Разумеется, невозможно точно установить, когда именно Рильке совершил качественный прорыв в своем творчестве, — многие стилистические особенности ранней поры еще долго сопровождали поэта, прежде чем он избавился от них окончательно. Зато можно, пожалуй, судить о том, когда он пошел в бурный духовный рост, заметил это сам и, главное, принялся этот внутренний рост культивировать. Это случилось после встречи (май 1897 г.) Рильке с Луизой (Лу) Андреас-Саломе, человеком, оказавшим на него такое действие, какое мягкий климат оказывает на произрастание трав, цветов и деревьев[82]
.Стало быть, теплом Рильке оказался окружен уже до своей поездки в Италию — но это было его судьбой (с неизменно присущим ей символическим привкусом), а не заслугой. Теперь же речь пошла для него о том, чтобы добыть необходимое для роста тепло из себя самого.
Отправляясь в Италию[83]
, Рильке шел по широчайшей стезе, исстари водившей германцев с севера на юг и уже вылощенной до блеска шагами несметных ног. Италия во времена культуры (то есть до Первой мировой войны) была, особенно для германских народов в обширном смысле — не только континентальных немцев, но и норманнов, но и англосаксов, одним из мощнейших «витальных» полюсов, неудержимо притягивавших к себе и целые стаи, и одиноких странников. И есть в этом страстном стремлении что-то от инстинкта перелетных птиц, молчаливо знающих, куда им нужно лететь — и зачем.Но с точки зрения человеческой в нем неизбежно обнаруживается что-то сильно напоминающее любовь — и притом неизменно безответную. С каким восхищением взирали первые германцы на Рим в зените его могущества, Рим, наводивший на весь мир лучи мужского, отеческого и едва ли не божественного величия!
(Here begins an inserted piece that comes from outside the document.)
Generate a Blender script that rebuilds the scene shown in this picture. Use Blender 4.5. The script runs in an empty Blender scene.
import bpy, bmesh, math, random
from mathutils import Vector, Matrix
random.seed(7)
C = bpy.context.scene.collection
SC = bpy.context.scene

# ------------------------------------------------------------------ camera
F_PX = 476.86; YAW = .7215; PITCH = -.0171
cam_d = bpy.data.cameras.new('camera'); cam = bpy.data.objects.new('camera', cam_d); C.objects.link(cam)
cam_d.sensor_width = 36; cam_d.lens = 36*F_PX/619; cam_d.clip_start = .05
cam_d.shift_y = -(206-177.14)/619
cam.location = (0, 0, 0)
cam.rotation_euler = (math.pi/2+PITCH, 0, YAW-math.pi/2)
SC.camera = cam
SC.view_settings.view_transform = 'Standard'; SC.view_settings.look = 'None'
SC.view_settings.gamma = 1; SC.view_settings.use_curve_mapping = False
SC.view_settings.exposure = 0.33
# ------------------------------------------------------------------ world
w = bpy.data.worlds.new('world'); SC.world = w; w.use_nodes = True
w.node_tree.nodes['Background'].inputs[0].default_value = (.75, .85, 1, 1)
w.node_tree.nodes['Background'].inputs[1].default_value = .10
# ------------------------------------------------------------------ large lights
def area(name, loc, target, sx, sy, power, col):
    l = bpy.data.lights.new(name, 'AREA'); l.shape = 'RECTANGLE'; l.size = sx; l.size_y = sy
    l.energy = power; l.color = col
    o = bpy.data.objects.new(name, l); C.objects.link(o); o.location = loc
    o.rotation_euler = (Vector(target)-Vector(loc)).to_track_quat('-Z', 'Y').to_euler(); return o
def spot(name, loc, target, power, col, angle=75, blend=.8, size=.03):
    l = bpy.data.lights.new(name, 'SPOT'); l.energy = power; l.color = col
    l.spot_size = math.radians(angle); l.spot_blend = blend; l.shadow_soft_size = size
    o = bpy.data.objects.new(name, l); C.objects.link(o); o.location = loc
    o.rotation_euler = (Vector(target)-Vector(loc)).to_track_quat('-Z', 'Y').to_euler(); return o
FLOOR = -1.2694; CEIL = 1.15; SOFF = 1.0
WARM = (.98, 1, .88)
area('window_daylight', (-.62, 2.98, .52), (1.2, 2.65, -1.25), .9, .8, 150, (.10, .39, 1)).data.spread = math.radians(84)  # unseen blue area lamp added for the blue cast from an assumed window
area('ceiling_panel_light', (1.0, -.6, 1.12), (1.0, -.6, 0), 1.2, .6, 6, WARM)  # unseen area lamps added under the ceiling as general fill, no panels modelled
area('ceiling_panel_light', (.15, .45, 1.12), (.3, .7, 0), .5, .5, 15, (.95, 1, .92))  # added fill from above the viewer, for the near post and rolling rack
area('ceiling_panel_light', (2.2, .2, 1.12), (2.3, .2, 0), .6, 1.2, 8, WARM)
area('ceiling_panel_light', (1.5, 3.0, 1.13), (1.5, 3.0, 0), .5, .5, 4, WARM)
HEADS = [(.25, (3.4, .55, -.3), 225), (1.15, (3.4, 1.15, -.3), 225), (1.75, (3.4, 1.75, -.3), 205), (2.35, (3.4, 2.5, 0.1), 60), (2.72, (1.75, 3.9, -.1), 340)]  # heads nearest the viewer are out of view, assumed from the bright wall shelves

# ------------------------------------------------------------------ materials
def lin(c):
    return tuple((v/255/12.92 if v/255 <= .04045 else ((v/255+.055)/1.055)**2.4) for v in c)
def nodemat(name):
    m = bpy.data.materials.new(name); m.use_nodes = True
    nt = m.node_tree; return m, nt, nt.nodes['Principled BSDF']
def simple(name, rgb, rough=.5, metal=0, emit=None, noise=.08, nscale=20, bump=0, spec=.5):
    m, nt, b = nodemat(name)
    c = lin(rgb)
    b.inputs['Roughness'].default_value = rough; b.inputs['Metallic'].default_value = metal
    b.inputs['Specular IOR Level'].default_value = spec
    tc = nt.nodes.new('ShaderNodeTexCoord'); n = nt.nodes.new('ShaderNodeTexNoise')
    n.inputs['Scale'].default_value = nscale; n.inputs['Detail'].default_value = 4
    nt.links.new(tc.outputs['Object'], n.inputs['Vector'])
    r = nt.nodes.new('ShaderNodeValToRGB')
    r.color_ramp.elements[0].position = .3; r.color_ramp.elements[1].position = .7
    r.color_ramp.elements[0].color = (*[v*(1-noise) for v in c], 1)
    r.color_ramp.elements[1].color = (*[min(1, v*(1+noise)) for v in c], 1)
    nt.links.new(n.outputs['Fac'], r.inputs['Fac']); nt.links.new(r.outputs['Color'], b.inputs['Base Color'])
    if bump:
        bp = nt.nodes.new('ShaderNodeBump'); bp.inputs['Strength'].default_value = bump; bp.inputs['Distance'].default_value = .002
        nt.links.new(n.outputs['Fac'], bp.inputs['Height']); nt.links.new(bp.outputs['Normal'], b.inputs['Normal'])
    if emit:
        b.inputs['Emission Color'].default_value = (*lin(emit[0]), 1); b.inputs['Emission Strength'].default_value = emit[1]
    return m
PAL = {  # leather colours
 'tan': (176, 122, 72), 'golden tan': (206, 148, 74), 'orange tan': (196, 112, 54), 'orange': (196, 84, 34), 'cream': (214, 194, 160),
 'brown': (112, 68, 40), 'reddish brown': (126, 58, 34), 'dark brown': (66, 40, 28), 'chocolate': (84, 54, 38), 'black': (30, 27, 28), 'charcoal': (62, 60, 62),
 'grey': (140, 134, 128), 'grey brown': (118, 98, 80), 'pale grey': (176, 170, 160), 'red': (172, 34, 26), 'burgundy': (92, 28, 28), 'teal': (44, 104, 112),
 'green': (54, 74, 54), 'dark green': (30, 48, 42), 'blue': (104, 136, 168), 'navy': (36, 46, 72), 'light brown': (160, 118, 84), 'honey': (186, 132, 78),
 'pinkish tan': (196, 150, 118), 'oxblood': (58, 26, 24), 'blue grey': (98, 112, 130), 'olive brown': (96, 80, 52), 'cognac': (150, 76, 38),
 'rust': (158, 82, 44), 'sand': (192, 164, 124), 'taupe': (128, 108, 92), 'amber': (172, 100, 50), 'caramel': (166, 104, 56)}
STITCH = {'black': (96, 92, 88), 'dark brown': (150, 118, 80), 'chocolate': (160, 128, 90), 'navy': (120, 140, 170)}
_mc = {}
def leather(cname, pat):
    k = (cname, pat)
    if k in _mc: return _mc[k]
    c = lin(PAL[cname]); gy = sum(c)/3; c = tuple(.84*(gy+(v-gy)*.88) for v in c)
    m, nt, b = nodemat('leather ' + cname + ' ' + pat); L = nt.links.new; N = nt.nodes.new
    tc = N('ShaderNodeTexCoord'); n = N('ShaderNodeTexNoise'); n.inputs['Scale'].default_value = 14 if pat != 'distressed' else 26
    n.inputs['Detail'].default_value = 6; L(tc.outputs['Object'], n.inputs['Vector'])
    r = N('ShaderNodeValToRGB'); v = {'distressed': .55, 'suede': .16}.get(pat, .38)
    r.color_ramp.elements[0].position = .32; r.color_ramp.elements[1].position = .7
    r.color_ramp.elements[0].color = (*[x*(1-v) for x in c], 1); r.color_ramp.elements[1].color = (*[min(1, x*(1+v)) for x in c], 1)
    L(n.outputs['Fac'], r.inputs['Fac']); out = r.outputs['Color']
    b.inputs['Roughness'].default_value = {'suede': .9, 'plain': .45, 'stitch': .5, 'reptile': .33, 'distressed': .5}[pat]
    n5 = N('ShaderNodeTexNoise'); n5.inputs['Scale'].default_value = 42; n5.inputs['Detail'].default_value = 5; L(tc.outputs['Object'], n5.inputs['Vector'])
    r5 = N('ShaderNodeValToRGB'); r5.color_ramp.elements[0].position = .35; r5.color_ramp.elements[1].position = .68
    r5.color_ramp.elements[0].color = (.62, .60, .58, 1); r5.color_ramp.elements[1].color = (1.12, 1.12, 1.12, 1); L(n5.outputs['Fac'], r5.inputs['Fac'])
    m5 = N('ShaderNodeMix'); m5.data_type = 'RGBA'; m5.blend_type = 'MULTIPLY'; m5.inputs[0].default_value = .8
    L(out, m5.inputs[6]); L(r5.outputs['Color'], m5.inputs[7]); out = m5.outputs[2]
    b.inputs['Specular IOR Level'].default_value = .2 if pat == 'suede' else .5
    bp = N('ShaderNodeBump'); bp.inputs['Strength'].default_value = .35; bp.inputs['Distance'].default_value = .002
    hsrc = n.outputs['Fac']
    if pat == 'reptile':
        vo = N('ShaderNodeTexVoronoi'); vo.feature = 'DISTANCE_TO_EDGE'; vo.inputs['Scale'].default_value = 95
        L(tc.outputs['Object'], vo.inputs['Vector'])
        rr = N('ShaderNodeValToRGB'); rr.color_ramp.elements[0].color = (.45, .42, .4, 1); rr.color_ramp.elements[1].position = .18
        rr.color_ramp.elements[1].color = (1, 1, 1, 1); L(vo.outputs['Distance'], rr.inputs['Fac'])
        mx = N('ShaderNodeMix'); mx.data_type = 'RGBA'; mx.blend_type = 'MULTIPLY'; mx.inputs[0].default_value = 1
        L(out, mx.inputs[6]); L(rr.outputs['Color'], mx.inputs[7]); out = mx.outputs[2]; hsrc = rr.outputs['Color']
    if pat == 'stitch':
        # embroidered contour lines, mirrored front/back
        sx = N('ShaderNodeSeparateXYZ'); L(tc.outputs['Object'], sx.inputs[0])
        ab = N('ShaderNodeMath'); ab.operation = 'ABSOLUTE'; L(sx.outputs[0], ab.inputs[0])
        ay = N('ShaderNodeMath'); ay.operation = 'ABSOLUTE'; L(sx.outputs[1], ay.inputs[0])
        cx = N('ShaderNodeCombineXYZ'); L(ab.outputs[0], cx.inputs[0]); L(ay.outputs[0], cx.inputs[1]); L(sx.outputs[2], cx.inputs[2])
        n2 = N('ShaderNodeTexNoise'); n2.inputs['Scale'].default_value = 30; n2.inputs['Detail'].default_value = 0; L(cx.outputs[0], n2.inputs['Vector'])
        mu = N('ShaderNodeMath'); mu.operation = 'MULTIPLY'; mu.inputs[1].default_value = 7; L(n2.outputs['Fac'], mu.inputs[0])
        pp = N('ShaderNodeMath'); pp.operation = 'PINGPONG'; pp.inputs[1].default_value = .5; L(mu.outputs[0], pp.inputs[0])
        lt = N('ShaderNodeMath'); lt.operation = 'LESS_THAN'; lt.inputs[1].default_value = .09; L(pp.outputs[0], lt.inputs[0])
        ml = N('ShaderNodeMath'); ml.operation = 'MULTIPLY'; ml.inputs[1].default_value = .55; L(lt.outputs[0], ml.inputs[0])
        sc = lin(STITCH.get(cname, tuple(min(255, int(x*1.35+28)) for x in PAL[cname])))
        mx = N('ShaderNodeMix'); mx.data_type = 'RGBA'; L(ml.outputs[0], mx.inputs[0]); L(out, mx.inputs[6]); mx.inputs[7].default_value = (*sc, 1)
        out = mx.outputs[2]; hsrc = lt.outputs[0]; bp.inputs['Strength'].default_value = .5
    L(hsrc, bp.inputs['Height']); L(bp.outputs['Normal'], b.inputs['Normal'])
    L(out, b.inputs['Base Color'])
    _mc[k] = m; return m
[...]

Германцы с их варварским младенчеством прозябали во мраке — Рим же сиял, осененный силой духа (культурой, отчасти и греческой), несущий порядок и закон всем народам, щедро осыпанный дарами фортуны. Правда, иногда он больно бил их палкой, но от этого их благоговение только росло: ведь божествам свойственно карать (не отсюда ли былое почтение немцев к этому инструменту воспитания?).
И все же, следуя законам природы, германцы мужали, а Рим хирел, терял свой пол, свою божественность — и постепенно превращался в по-человечески доступную женщину-Италию. Со страхом и отвращением глядела она теперь на север, но сила была уже на стороне варваров. Настал срок — и они явились в эту некогда заповедную землю, что теперь отдавалась им, не любя. Чего искали они, тоскливо штурмуя Рим? Отмщения, сокровищ? Сами они, без сомнения, думали, что именно этого, — но как раз потому и оставались варварами. Что должны были чувствовать эти дикари, насилуя любимую, то есть разграбляя и унижая «Рому», вечный город (по-латыни — тоже женского рода)? Растерянность, вину, раскаяние? Не было ли это похоже на святотатство, осквернение святыни? Что должна была чувствовать сама «Рома»? Ничего — она лежала в обмороке.